Oligopolistic firms affect their rivals by their decisions.
Rivals affect other oligopolistic firms with their decisions.
When does competitive oligopoly exist?
When rival firms are interdependent in that they must take into account the reactions of other firms.
Firms are independent in that they make these decisions by themselves.
What are the characteristics of oligopolies?
High Barriers To Entry
Price Making Power
Interdependence Of Firms
Differentiated Products
Non-Price Competition
Why is uncertainty a feature of competitive oligopolies?
A firm cannot ever be sure if a change in their firm will have positive or negative effects.
If a firm increases their prices, will other firms follow or will they hold prices in an effort to gain extra sales?
What is a competitive oligopoly known as?
Non-collusive oligopoly.
What is an uncompetitive oligopoly known as?
Collusive oligopoly.
What is a cartel?
A collusive agreement of firms (usually) to fix prices, limit output or deter entry of new firms.

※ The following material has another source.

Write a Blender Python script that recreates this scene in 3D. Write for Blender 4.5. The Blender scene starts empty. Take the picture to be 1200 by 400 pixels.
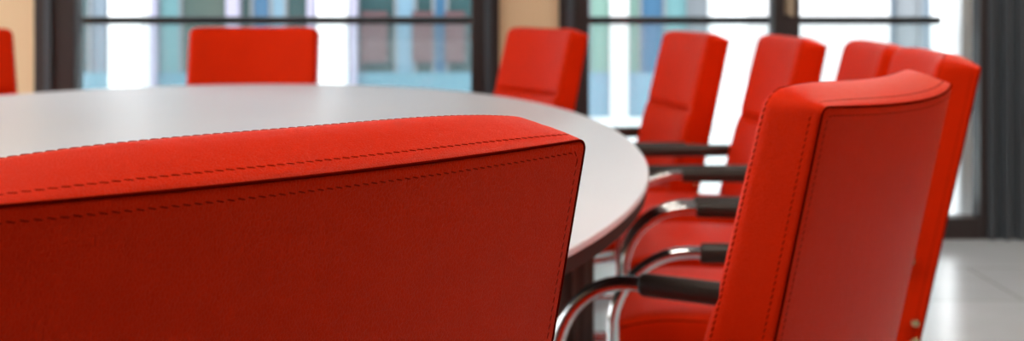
import bpy, bmesh, math, random
from mathutils import Vector, Matrix

random.seed(7)
S = bpy.context.scene
COL = S.collection
PI = math.pi

# ------------------------------------------------------------------ materials
def mat(name, color, rough=0.5, metal=0.0, spec=0.5, coat=0.0):
    m = bpy.data.materials.new(name)
    m.use_nodes = True
    b = m.node_tree.nodes['Principled BSDF']
    b.inputs['Base Color'].default_value = (*color, 1)
    b.inputs['Roughness'].default_value = rough
    b.inputs['Metallic'].default_value = metal
    b.inputs['Specular IOR Level'].default_value = spec
    b.inputs['Coat Weight'].default_value = coat
    return m

def nodes(m):
    return m.node_tree.nodes, m.node_tree.links, m.node_tree.nodes['Principled BSDF']

def leather(name, color, rough=0.44, bump=1.0, scale=420):
    m = mat(name, color, rough, spec=0.15)
    N, L, b = nodes(m)
    b.inputs['Specular Tint'].default_value = (1.0, 0.46, 0.25, 1)
    tc = N.new('ShaderNodeTexCoord')
    vo = N.new('ShaderNodeTexVoronoi'); vo.feature = 'DISTANCE_TO_EDGE'
    vo.inputs['Scale'].default_value = scale
    no = N.new('ShaderNodeTexNoise'); no.inputs['Scale'].default_value = 60; no.inputs['Detail'].default_value = 5
    mp = N.new('ShaderNodeMapping'); mp.inputs['Scale'].default_value = (1, 1, 0.55)
    L.new(tc.outputs['Object'], mp.inputs['Vector'])
    L.new(mp.outputs['Vector'], vo.inputs['Vector']); L.new(mp.outputs['Vector'], no.inputs['Vector'])
    mx = N.new('ShaderNodeMath'); mx.operation = 'MULTIPLY_ADD'
    cl = N.new('ShaderNodeMath'); cl.operation = 'MINIMUM'; cl.inputs[1].default_value = 0.12
    L.new(vo.outputs['Distance'], cl.inputs[0])
    L.new(no.outputs['Fac'], mx.inputs[0]); mx.inputs[1].default_value = 0.35
    L.new(cl.outputs[0], mx.inputs[2])
    bp = N.new('ShaderNodeBump'); bp.inputs['Strength'].default_value = bump; bp.inputs['Distance'].default_value = 0.003
    L.new(mx.outputs[0], bp.inputs['Height']); L.new(bp.outputs['Normal'], b.inputs['Normal'])
    # slight natural tone variation of the hide
    n2 = N.new('ShaderNodeTexNoise'); n2.inputs['Scale'].default_value = 7; n2.inputs['Detail'].default_value = 3
    L.new(tc.outputs['Object'], n2.inputs['Vector'])
    mc = N.new('ShaderNodeMix'); mc.data_type = 'RGBA'
    mc.inputs['A'].default_value = (color[0]*0.93, color[1]*0.85, color[2]*0.85, 1)
    mc.inputs['B'].default_value = (min(1, color[0]*1.07), color[1]*1.15, color[2]*1.15, 1)
    L.new(n2.outputs['Fac'], mc.inputs['Factor']); L.new(mc.outputs['Result'], b.inputs['Base Color'])
    return m

def glass(name, tint, refl=0.08, milk=0.0):
    m = bpy.data.materials.new(name); m.use_nodes = True
    N, L = m.node_tree.nodes, m.node_tree.links
    N.clear()
    out = N.new('ShaderNodeOutputMaterial')
    tr = N.new('ShaderNodeBsdfTransparent'); tr.inputs['Color'].default_value = (*tint, 1)
    gl = N.new('ShaderNodeBsdfGlossy'); gl.inputs['Roughness'].default_value = 0.03
    fr = N.new('ShaderNodeFresnel'); fr.inputs['IOR'].default_value = 1.3 + refl
    mx = N.new('ShaderNodeMixShader')
    L.new(fr.outputs[0], mx.inputs[0]); L.new(tr.outputs[0], mx.inputs[1]); L.new(gl.outputs[0], mx.inputs[2])
    last = mx
    if milk > 0:
        tl = N.new('ShaderNodeBsdfTranslucent'); tl.inputs['Color'].default_value = (0.85, 0.9, 0.92, 1)
        m2 = N.new('ShaderNodeMixShader'); m2.inputs[0].default_value = milk
        L.new(mx.outputs[0], m2.inputs[1]); L.new(tl.outputs[0], m2.inputs[2]); last = m2
    L.new(last.outputs[0], out.inputs['Surface'])
    return m

def noisy(m, c1, c2, scale, detail=4, rough=None, bump=0):
    N, L, b = nodes(m)
    tc = N.new('ShaderNodeTexCoord')
    n = N.new('ShaderNodeTexNoise'); n.inputs['Scale'].default_value = scale; n.inputs['Detail'].default_value = detail
    L.new(tc.outputs['Object'], n.inputs['Vector'])
    mc = N.new('ShaderNodeMix'); mc.data_type = 'RGBA'
    mc.inputs['A'].default_value = (*c1, 1); mc.inputs['B'].default_value = (*c2, 1)
    L.new(n.outputs['Fac'], mc.inputs['Factor']); L.new(mc.outputs['Result'], b.inputs['Base Color'])
    if rough:
        mr = N.new('ShaderNodeMapRange'); mr.inputs['To Min'].default_value = rough[0]; mr.inputs['To Max'].default_value = rough[1]
        L.new(n.outputs['Fac'], mr.inputs['Value']); L.new(mr.outputs['Result'], b.inputs['Roughness'])
    if bump:
        bp = N.new('ShaderNodeBump'); bp.inputs['Strength'].default_value = bump; bp.inputs['Distance'].default_value = 0.002
        L.new(n.outputs['Fac'], bp.inputs['Height']); L.new(bp.outputs['Normal'], b.inputs['Normal'])
    return m

RED = (0.85, 0.024, 0.0004)
M = {}
M['leather'] = leather('red_leather', RED)
M['thread'] = mat('dark_red_thread', (0.30, 0.006, 0.001), 0.9, spec=0.0)
M['welt'] = mat('dark_red_welt', (0.14, 0.003, 0.0006), 0.9, spec=0.0)
M['chrome'] = mat('chrome', (0.78, 0.78, 0.80), 0.09, 1.0)
M['grip'] = noisy(mat('black_grip', (0.03, 0.024, 0.02), 0.38), (0.022, 0.018, 0.015), (0.04, 0.032, 0.027), 200)
M['brass'] = mat('warm_metal', (0.75, 0.55, 0.30), 0.2, 1.0)
M['tabletop'] = noisy(mat('pale_grey_table', (0.7, 0.7, 0.7), 0.4, spec=0.3), (0.67, 0.69, 0.76), (0.74, 0.76, 0.83), 3, rough=(0.34, 0.44))
M['table_edge'] = mat('dark_edge', (0.04, 0.03, 0.028), 0.65, spec=0.2)
M['steel'] = mat('brushed_steel', (0.45, 0.45, 0.46), 0.3, 1.0)
M['frame'] = noisy(mat('dark_bronze_frame', (0.03, 0.022, 0.022), 0.45), (0.027, 0.020, 0.020), (0.038, 0.026, 0.026), 30)
M['frame_blue'] = mat('dark_grey_steel_trim', (0.055, 0.068, 0.082), 0.4)
M['beige'] = noisy(mat('beige_plaster', (0.86, 0.62, 0.38), 0.8), (0.84, 0.605, 0.37), (0.88, 0.64, 0.40), 6, bump=0.1)
M['white_wall'] = noisy(mat('white_plaster', (0.75, 0.73, 0.70), 0.85), (0.73, 0.71, 0.68), (0.78, 0.76, 0.73), 5)
M['dark_wall'] = noisy(mat('warm_dark_wall', (0.14, 0.045, 0.02), 0.6), (0.12, 0.038, 0.017), (0.16, 0.052, 0.024), 4)
M['ceiling'] = noisy(mat('ceiling_plaster', (0.30, 0.29, 0.28), 0.9), (0.29, 0.28, 0.27), (0.31, 0.30, 0.29), 5)
M['glass'] = glass('window_glass', (0.95, 0.97, 0.97))
M['rail_glass'] = glass('milky_rail_glass', (0.90, 0.93, 0.93), milk=0.05)
M['rail'] = mat('grey_handrail', (0.07, 0.075, 0.08), 0.4, 0.6)
M['handle'] = mat('beige_handle', (0.42, 0.34, 0.24), 0.35, 0.5)

# polished stone floor with large slabs
fm = mat('grey_stone_floor', (0.3, 0.31, 0.32), 0.18)
N, L, b = nodes(fm)
tc = N.new('ShaderNodeTexCoord')
br = N.new('ShaderNodeTexBrick'); br.offset = 0.5
br.inputs['Scale'].default_value = 1.0
br.inputs['Brick Width'].default_value = 1.2; br.inputs['Row Height'].default_value = 0.6
br.inputs['Mortar Size'].default_value = 0.003
br.inputs['Color1'].default_value = (0.62, 0.68, 0.75, 1); br.inputs['Color2'].default_value = (0.70, 0.77, 0.84, 1)
br.inputs['Mortar'].default_value = (0.25, 0.25, 0.25, 1)
ns = N.new('ShaderNodeTexNoise'); ns.inputs['Scale'].default_value = 4; ns.inputs['Detail'].default_value = 6
mx = N.new('ShaderNodeMix'); mx.data_type = 'RGBA'; mx.blend_type = 'MULTIPLY'; mx.inputs['Factor'].default_value = 0.2
L.new(tc.outputs['Object'], br.inputs['Vector']); L.new(tc.outputs['Object'], ns.inputs['Vector'])
L.new(br.outputs['Color'], mx.inputs['A']); L.new(ns.outputs['Fac'], mx.inputs['B']); L.new(mx.outputs['Result'], b.inputs['Base Color'])
M['floor'] = fm

# ------------------------------------------------------------------ mesh helpers
class MB:
    def __init__(s):
        s.v = []; s.f = []
    def add(s, vs, fs):
        o = len(s.v); s.v += [tuple(v) for v in vs]; s.f += [tuple(i + o for i in f) for f in fs]
        return s
    def box(s, x0, x1, y0, y1, z0, z1):
        vs = [(x, y, z) for x in (x0, x1) for y in (y0, y1) for z in (z0, z1)]
        fs = [(0, 1, 3, 2), (4, 6, 7, 5), (0, 4, 5, 1), (2, 3, 7, 6), (0, 2, 6, 4), (1, 5, 7, 3)]
        return s.add(vs, fs)
    def tube(s, pts, r, n=14, cap=True, sy=1.0, closed=False):
        """round (or oval) tube along a polyline"""
        P = [Vector(p) for p in pts]
        rings = []
        up = None
        k = len(P)
        for i, p in enumerate(P):
            if closed:
                t = (P[(i + 1) % k] - P[i - 1]).normalized()
            else:
                t = (P[min(i + 1, k - 1)] - P[max(i - 1, 0)]).normalized()
            if up is None:
                up = Vector((0, 0, 1)) if abs(t.z) < 0.9 else Vector((1, 0, 0))
            a = t.cross(up)
            if a.length < 1e-6: a = t.cross(Vector((0, 1, 0)))
            a.normalize(); u = a.cross(t).normalized(); up = u
            rr = r[i] if isinstance(r, (list, tuple)) else r
            rings.append([p + a * (math.cos(2*PI*j/n) * rr) + u * (math.sin(2*PI*j/n) * rr * sy) for j in range(n)])
        o = len(s.v)
        for R in rings: s.v += [tuple(q) for q in R]
        m = k if closed else k - 1
        for i in range(m):
            i2 = (i + 1) % k
            for j in range(n):
                s.f.append((o+i*n+j, o+i*n+(j+1) % n, o+i2*n+(j+1) % n, o+i2*n+j))
        if cap and not closed:
            s.f.append(tuple(o + j for j in range(n))[::-1]); s.f.append(tuple(o + (k-1)*n + j for j in range(n)))
        return s
    def cyl(s, c, r, z0, z1, n=40, r2=None):
        r2 = r if r2 is None else r2
        vs = [(c[0]+r*math.cos(2*PI*j/n), c[1]+r*math.sin(2*PI*j/n), z0) for j in range(n)] + \
             [(c[0]+r2*math.cos(2*PI*j/n), c[1]+r2*math.sin(2*PI*j/n), z1) for j in range(n)]
        fs = [(j, (j+1) % n, n+(j+1) % n, n+j) for j in range(n)] + [tuple(range(n))[::-1], tuple(range(n, 2*n))]
        return s.add(vs, fs)
    def build(s, name, m, parent=None, smooth=False, bevel=0, fn=None):
        me = bpy.data.meshes.new(name)
        vs = [fn(Vector(v)) for v in s.v] if fn else s.v
        me.from_pydata([tuple(v) for v in vs], [], s.f)
        bm = bmesh.new(); bm.from_mesh(me)
        if smooth: bmesh.ops.remove_doubles(bm, verts=bm.verts, dist=1e-6)
        bmesh.ops.recalc_face_normals(bm, faces=bm.faces)
        bm.to_mesh(me); bm.free()
        if smooth:
            me.polygons.foreach_set('use_smooth', [True]*len(me.polygons))
        me.materials.append(m)
        o = bpy.data.objects.new(name, me); COL.objects.link(o)
        if smooth == 'auto':
            try: me.set_sharp_from_angle(angle=math.radians(40))
            except Exception: pass
        if bevel:
            md = o.modifiers.new('edge', 'BEVEL'); md.width = bevel; md.segments = 2; md.limit_method = 'ANGLE'
        if parent: o.parent = parent
        return o

def tag(o, label=None, cat=None, group=None, kind=None):
    if label: o['label'] = label
    if cat: o['category'] = cat
    if group: o['group'] = group
    if kind: o['kind'] = kind
    return o

def empty(name, loc=(0, 0, 0), rz=0):
    o = bpy.data.objects.new(name, None); COL.objects.link(o)
    o.location = loc; o.rotation_euler = (0, 0, rz); o.empty_display_size = 0.1
    return o

def copy_tree(o, parent=None):
    c = o.copy(); COL.objects.link(c); c.parent = parent
    for ch in list(o.children): copy_tree(ch, c)
    return c

def lin(a, b, n):
    return [a + (b - a) * i / (n - 1) for i in range(n)]

def soft_samples(h, r, nmid, nr=6):
    """sample positions from -h to h, dense within r of the ends"""
    e = [h - r + r * math.sin(PI/2*i/nr) for i in range(nr + 1)]
    return [-x for x in e[::-1]] + lin(-(h - r), h - r, nmid)[1:-1] + e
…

What is an example of a cartel in the real world?
OPECs forming a cartel to limit oil exports to other countries.
How can firms remove the uncertainty from oligopolies?
Collude together to form a collusive oligopoly.
What do cartel agreements allow?
Inefficient firms to stay in business and efficient firms to enjoy supernormal profits.
What do disadvantages do cartels display?
Disadvantages of monopolies (high prices, restriction of choice) without benefits of monopolies. (economies of scale (hmm..), dynamic efficiency)
Who is advantaged and disadvantaged because of cartels?
The actual firms are advantaged and consumers are disadvantaged.